Begin
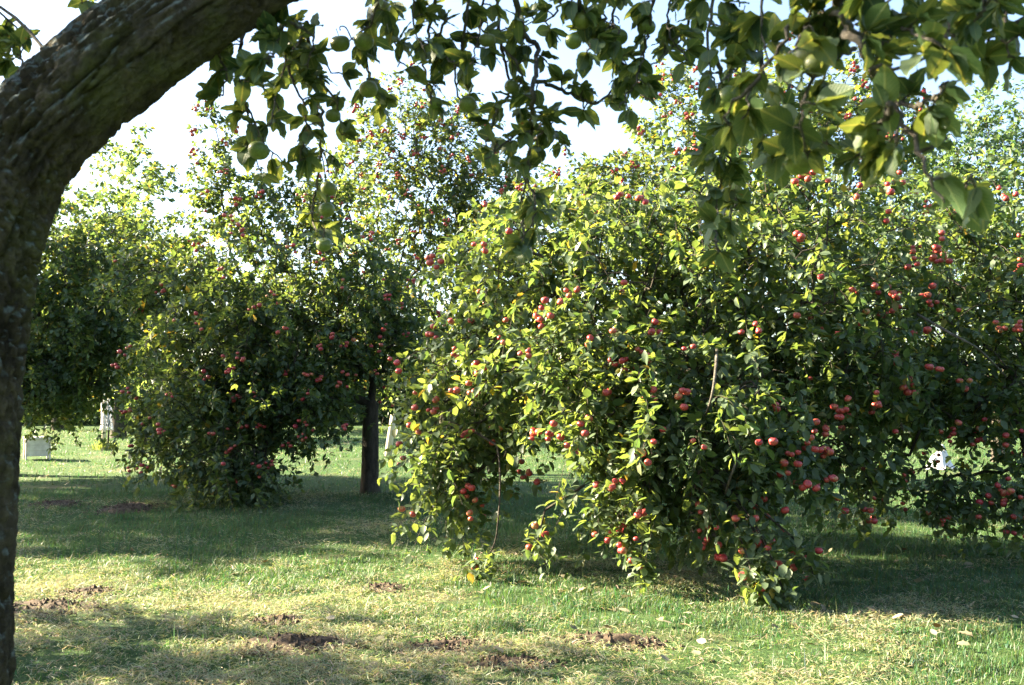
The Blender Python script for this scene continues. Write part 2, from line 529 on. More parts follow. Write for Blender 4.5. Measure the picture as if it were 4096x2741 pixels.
def blades(n, y0, y1, hmin, hmax, wmul, segs):
    """n grass blades spread over the part of the lawn that the picture shows between y0 and y1 metres ahead"""
    y = np.sqrt(rng.uniform(y0 ** 2, y1 ** 2, n))
    x = rng.uniform(-0.56, 0.56, n) * y
    clump = fbm(np.stack([x, y, x * 0], -1) * 7.0, 21, 2)
    bare = fbm(np.stack([x, y, x * 0], -1) * 1.2, 31, 4)
    dry = fbm(np.stack([x * 0.8, y, x * 0 + 4], -1) * 0.9, 41, 4) + 0.10 * np.clip((0.6 - x) / 4, -1, 1) - 0.06 * np.clip((y - 9) / 6, -1, 1)  # real straw patches, weighted left and near to paint the sunlit lawn paler
    keep = (soil_mask(x, y) + 0.25 * rng.normal(size=n) < 0.6) & (clump + 0.3 * rng.normal(size=n) > 0.38)
    keep &= ~((bare > 0.62) & (rng.random(n) < 0.6))
    x, y, clump, dry = x[keep], y[keep], clump[keep], dry[keep]
    n = len(x)
    isdry = dry + 0.10 * rng.normal(size=n) > 0.60
    z = ground_h(x, y)
    hgt = rng.uniform(hmin, hmax, n) * (0.3 + 1.35 * clump)
    tall = rng.random(n) < 0.025
    hgt[tall] *= 2.0
    az = rng.uniform(0, 2 * math.pi, n)
    lean = np.where(isdry, rng.uniform(0.9, 1.5, n), np.abs(rng.normal(0.45, 0.3, n)))
    hgt = np.where(isdry, hgt * rng.uniform(0.6, 1.4, n), hgt)
    d = np.stack([np.cos(az) * np.sin(lean), np.sin(az) * np.sin(lean), np.cos(lean)], -1)
    side = np.stack([-np.sin(az), np.cos(az), np.zeros(n)], -1)
    tw = rng.uniform(-1, 1, n)[:, None]
    side = norm(side + tw * np.cross(side, d))
    w = (rng.uniform(0.0014, 0.0034, n) * wmul * np.where(isdry, 0.7, 1.0))[:, None]
    base = np.stack([x, y, z + np.where(isdry, rng.uniform(0.0, 0.035, n), -0.005)], -1)
    g = np.stack([rng.uniform(0.032, 0.09, n), rng.uniform(0.076, 0.14, n), rng.uniform(0.024, 0.058, n)], -1)
    blue = rng.random(n) < 0.2
    g[blue] *= np.array([0.8, 0.95, 1.5])
    s = np.stack([rng.uniform(0.22, 0.36, n), rng.uniform(0.215, 0.34, n), rng.uniform(0.13, 0.22, n)], -1)
    c = np.where(isdry[:, None], s, g)
    h = hgt[:, None]
    sag = np.array([0, 0, -1.0]) * (h * 0.18 * np.sin(lean)[:, None])
    if segs == 2:
        mid = base + d * h * 0.55
        tip = base + d * h + sag * 1.6 + (d * [1, 1, 0]) * h * 0.15
        v = np.stack([base - side * w, base + side * w, mid - side * w * 0.8, mid + side * w * 0.8, tip], 1).reshape(-1, 3)
        k = np.arange(n)[:, None] * 5
        return v, k + np.array([[2, 3, 4]]), k + np.array([[0, 1, 3, 2]]), np.repeat(c, 5, 0)
    tip = base + d * h + sag
    v = np.stack([base - side * w, base + side * w, tip], 1).reshape(-1, 3)
    k = np.arange(n)[:, None] * 3
    return v, k + np.array([[0, 1, 2]]), None, np.repeat(c, 3, 0)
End
(Exercise task):
Determine how many lines of the listing above hold the word "picture". Report that number without anything else.

(Response to this task):
2